The local adoption and implementation of policies for social justice is affected by the agreement between local interests and policy goals, communication between the different levels of the system and the availability of resources for implementation. In the examination of the local adoption and implementation, we should take loose coupling into consideration, meaning that the coordination, monitoring and communication of the system may be weakly connected. Loose coupling bears a neutral connotation for implementation as it may have both positive and negative implications for policy implementation. For Berman (1978), ‘looseness’ pictures that different education institutions, and the actors operating within these institutions, have their own problems, perspectives and goals according to their specific cultures and structures and that institutions as such have more or less autonomy within the macrostructure of the education system.
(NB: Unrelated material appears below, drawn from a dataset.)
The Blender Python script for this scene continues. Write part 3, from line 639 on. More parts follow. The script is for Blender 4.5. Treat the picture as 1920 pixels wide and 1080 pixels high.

We have already argued that for social justice to become a reality, emphasis should be placed upon teaching and learning. Notably, loose coupling within schooling has particular salience for teaching and learning. According to Ainscow (1998: 21), in order to reach out to all learners, we should develop ‘a more tightly coupled system without losing loose coupling benefits’. That is, we should sustain coordination and cooperation within schools without restricting teachers’ autonomy to ground their own decisions in their classrooms according to the individuality of their pupils. The successful implementation of any education policy for social justice at the grass roots relies upon teachers’ willingness and ability to tailor their practices to their pupils’ needs, interests and learning styles.

Conclusions

Education policies should legitimate social justice as an issue to be acted on in the phases of macro- and micro-implementation. Action at the stages of administration, adoption and micro-implementation of policies for social justice may contribute to the development of democratic societies. As policies for social justice should enable all children to play a fully participatory role in society, they substantiate active citizenship as a fundamental element of the learning process. As such, active citizenship does not only aim to empower individuals to reach their full personal capacity but also seeks to develop a participative and democratic society reached by active and responsible participation in the sociopolitical and economic domains of the community. Although social justice policies are often targeted to specific groups (i.e. immigrants), they should purport to promote education for all.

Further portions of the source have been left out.